As word has started to spread about Wagner’s work, especially among his fellow comedians (I first heard about him through Paul F. Tompkins’ Instagram account), it has become a nice side hustle for him. He now has over 1,100 subscribers to his Patreon and has been asked to produce ads for clients like Amazon, Capitol Records, and, memorably, Soylent.

“It was just a dog who only ate Soylent,” Wagner says. “I think it was like, ‘Someone take this freak dog from me who only ate Soylent.’ There was a number you could call in. Back in those days, I used Google Voice so I could actually hear the voicemails people were leaving. Someone thought it was a real dog and called animal control. I called animal control and assured them there was no dog.”

The continued interest in his work has also allowed him to self-publish Wagnerbook, a collection of the last five years of his fliers and posters that will be out in the world on November 10. The creation of this coffee table book has been an involved one as Wagner has had to make sure that the phone numbers and URLs on the fliers still work, adding new functionality that will allow folks to have text exchanges with, say, the parent of a kid “carving chairs like his friends with horns on the head.”
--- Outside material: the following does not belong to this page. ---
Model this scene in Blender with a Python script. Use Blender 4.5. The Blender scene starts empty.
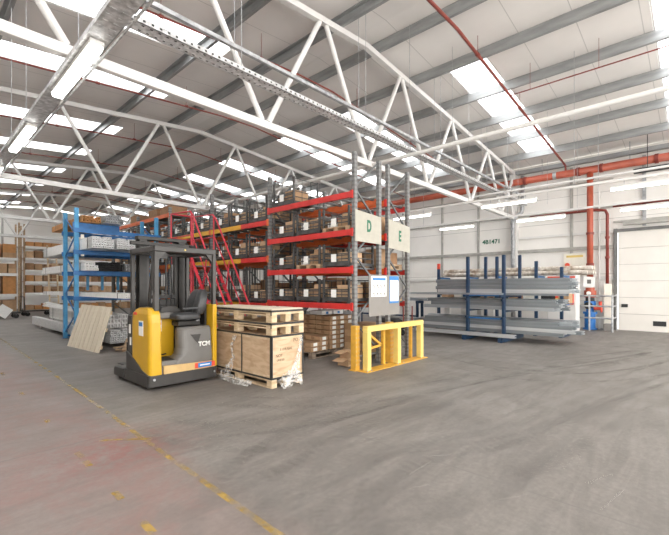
import bpy, bmesh, math, random
from mathutils import Vector, Matrix
rnd = random.Random(7)
sc = bpy.context.scene
col = sc.collection
V = Vector

# ------------------------------------------------------------------ materials
def new_mat(name):
    m = bpy.data.materials.new(name); m.use_nodes = True
    nt = m.node_tree
    return m, nt, nt.nodes['Principled BSDF'], nt.nodes, nt.links

def mat(name, c, rough=.6, metal=0., var=.12, scale=6., bump=0., c2=None, stretch=None, alpha=None, emit=None, es=1.):
    m, nt, b, N, L = new_mat(name)
    tc = N.new('ShaderNodeTexCoord'); mp = N.new('ShaderNodeMapping')
    if stretch: mp.inputs['Scale'].default_value = stretch
    no = N.new('ShaderNodeTexNoise'); no.inputs['Scale'].default_value = scale; no.inputs['Detail'].default_value = 5
    rp = N.new('ShaderNodeValToRGB')
    a = [max(0, v*(1-var)) for v in c]; z = [min(1, v*(1+var)) for v in (c2 or c)]
    rp.color_ramp.elements[0].position = .3; rp.color_ramp.elements[1].position = .7
    rp.color_ramp.elements[0].color = (*a, 1); rp.color_ramp.elements[1].color = (*z, 1)
    L.new(tc.outputs['Object'], mp.inputs[0]); L.new(mp.outputs[0], no.inputs['Vector'])
    L.new(no.outputs[0], rp.inputs[0]); L.new(rp.outputs[0], b.inputs['Base Color'])
    b.inputs['Roughness'].default_value = rough; b.inputs['Metallic'].default_value = metal
    if bump:
        bp = N.new('ShaderNodeBump'); bp.inputs['Strength'].default_value = bump; bp.inputs['Distance'].default_value = .02
        L.new(no.outputs[0], bp.inputs['Height']); L.new(bp.outputs[0], b.inputs['Normal'])
    if alpha is not None: b.inputs['Alpha'].default_value = alpha
    if emit:
        b.inputs['Emission Color'].default_value = (*emit, 1); b.inputs['Emission Strength'].default_value = es
    return m

M = {}
M['white_steel'] = mat('white_painted_steel', (.70,.69,.665), .45, 0, .05, 3)
M['chord'] = mat('white_truss_paint', (.66,.65,.63), .5, 0, .06, 4)
M['galv'] = mat('galvanised_steel', (.34,.345,.35), .5, .35, .25, 9, c2=(.42,.43,.44))
M['purlin'] = mat('galvanised_purlin', (.33,.34,.34), .5, .35, .2, 8, stretch=(1,.2,1))
M['section'] = mat('bright_galvanised_section', (.44,.48,.51), .4, .6, .2, 5, stretch=(2,.15,2))
M['section_light'] = mat('pale_galvanised_section', (.60,.63,.65), .35, .5, .15, 5, stretch=(2,.15,2))
M['section_dark'] = mat('dull_galvanised_section', (.27,.30,.32), .45, .6, .2, 5, stretch=(2,.15,2))
M['traymetal'] = mat('tray_zinc', (.50,.505,.50), .45, .35, .3, 14, c2=(.6,.6,.6))
M['alu'] = mat('mill_aluminium', (.68,.69,.69), .42, .35, .15, 20)
M['roofing'] = None
M['red_pipe'] = mat('red_sprinkler_paint', (.22,.04,.028), .5, 0, .15, 5)
M['orange_pipe'] = mat('orange_red_pipe_paint', (.40,.085,.045), .45, 0, .12, 4)
M['beam_red'] = mat('red_beam_paint', (.55,.03,.025), .45, 0, .15, 5)
M['beam_orange'] = mat('orange_beam_paint', (.66,.13,.03), .45, 0, .12, 5)
M['beam_yellow'] = mat('yellow_beam_paint', (.66,.36,.03), .45, 0, .15, 5)
M['upright'] = None
M['brace'] = mat('rack_brace_grey', (.13,.135,.135), .55, .3, .2, 8)
M['blue'] = mat('blue_rack_paint', (.028,.155,.40), .45, 0, .18, 6)
M['blue_light'] = mat('pale_blue_rack_paint', (.07,.31,.56), .45, 0, .15, 6)
M['blue_dark'] = mat('dark_blue_post_paint', (.012,.038,.085), .45, 0, .2, 6)
M['blacksteel'] = mat('black_stillage_steel', (.035,.036,.037), .55, .3, .3, 9)
M['cage'] = mat('dark_stillage_steel', (.075,.075,.073), .5, .3, .35, 12)
M['rollwrap'] = mat('patchy_roll_wrapping', (.30,.22,.15), .7, 0, .1, 7, c2=(.72,.68,.62))
M['card'] = mat('brown_cardboard', (.43,.27,.15), .85, 0, .14, 7, bump=.1)
M['card2'] = mat('pale_cardboard', (.56,.37,.22), .85, 0, .12, 7, bump=.1)
M['card3'] = mat('dark_cardboard', (.30,.17,.09), .85, 0, .15, 7)
M['card_orange'] = mat('orange_brown_cardboard', (.52,.25,.09), .8, 0, .15, 5)
M['paper'] = mat('white_paper', (.85,.85,.82), .8, 0, .03, 8)
M['pwhite'] = mat('cream_paper', (.83,.80,.70), .8, 0, .03, 8)
M['pyellow'] = mat('yellow_guard_paint', (.74,.56,.17), .5, 0, .10, 5, bump=.05)
M['porange'] = mat('amber_guard_paint', (.66,.36,.045), .55, 0, .14, 9)
M['truck_yellow'] = mat('truck_yellow_paint', (.57,.33,.012), .32, 0, .06, 3)
M['truck_grey'] = mat('truck_dark_paint', (.045,.042,.039), .42, .1, .12, 6)
M['truck_mid'] = mat('truck_grey_moulding', (.155,.148,.138), .5, 0, .1, 5)
M['mast'] = mat('truck_mast_steel', (.03,.028,.026), .45, .3, .25, 8)
M['vinyl'] = mat('black_seat_vinyl', (.045,.046,.048), .45, 0, .15, 30, bump=.1)
M['rubber'] = mat('black_rubber', (.022,.022,.022), .75, 0, .2, 20)
M['tan'] = mat('tan_strip', (.60,.40,.17), .55, 0, .12, 6)
M['sred'] = mat('sticker_red', (.72,.08,.04), .5, 0, .05, 6)
M['sblue'] = mat('sticker_blue', (.03,.20,.52), .5, 0, .05, 6)
M['sgreen'] = mat('stencil_green', (.03,.15,.09), .7, 0, .2, 12)
M['ink'] = mat('faded_stencil_ink', (.17,.11,.06), .9, 0, .4, 30)
M['strap'] = mat('black_strapping', (.03,.028,.026), .6, 0, .1, 8)
M['signboard'] = mat('cream_board', (.41,.39,.33), .7, 0, .06, 9)
M['greyboard'] = mat('grey_board', (.24,.225,.21), .6, 0, .05, 5)
M['stepred'] = mat('red_step_paint', (.58,.035,.055), .45, 0, .12, 5)
M['film'] = None
M['wrap'] = mat('white_wrapping', (.88,.88,.86), .5, 0, .08, 12, bump=.3)
M['dark'] = mat('dark_void', (.03,.03,.03), .8, 0, .2, 8)
M['doorpanel'] = mat('white_door_panel', (.73,.70,.65), .5, 0, .03, 2)
M['rail'] = mat('grey_sheeting_rail', (.40,.39,.36), .5, .3, .15, 5)
M['doorseal'] = mat('grey_door_track', (.16,.16,.155), .6, .2, .15, 5)
M['blue_item'] = mat('blue_plastic', (.02,.16,.48), .45, 0, .1, 6)

def wood(name, c1, c2, stretch, scale=3.):
    m, nt, b, N, L = new_mat(name)
    tc = N.new('ShaderNodeTexCoord'); mp = N.new('ShaderNodeMapping'); mp.inputs['Scale'].default_value = stretch
    n1 = N.new('ShaderNodeTexNoise'); n1.inputs['Scale'].default_value = scale; n1.inputs['Detail'].default_value = 6; n1.inputs['Distortion'].default_value = .8
    rp = N.new('ShaderNodeValToRGB'); rp.color_ramp.elements[0].color = (*c1,1); rp.color_ramp.elements[1].color = (*c2,1)
    rp.color_ramp.elements[0].position = .35; rp.color_ramp.elements[1].position = .62
    L.new(tc.outputs['Object'], mp.inputs[0]); L.new(mp.outputs[0], n1.inputs['Vector'])
    L.new(n1.outputs[0], rp.inputs[0]); L.new(rp.outputs[0], b.inputs['Base Color'])
    b.inputs['Roughness'].default_value = .75
    return m
M['ply'] = wood('crate_plywood', (.46,.31,.185), (.60,.44,.29), (1.2,1.2,4))
M['pale_ply'] = wood('pale_plank', (.60,.52,.40), (.70,.63,.50), (.3,8,.4))
M['pine'] = wood('pale_pine', (.50,.37,.22), (.66,.52,.35), (2,2,8))
M['pallet'] = wood('pallet_timber', (.30,.20,.12), (.50,.36,.22), (2,2,6))
M['oldpallet'] = wood('aged_pallet_timber', (.14,.11,.08), (.27,.21,.16), (2,2,6))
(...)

“I would love for comedy to be my whole income,” says Wagner, who has a day job writing scripts for a video game company. “It’s still my lifelong goal to make a movie and try to expand on the tone of what I’ve been doing.” A laudable ambition that, if nothing else, might get his parents to finally comprehend what he’s been up to all this time: “They don’t understand, but they’re reasonably supportive. I think it baffles them, but they’re also proud when they see something do well. I mean, as soon as it’s making me a livable income, I’m sure my dad will love it.”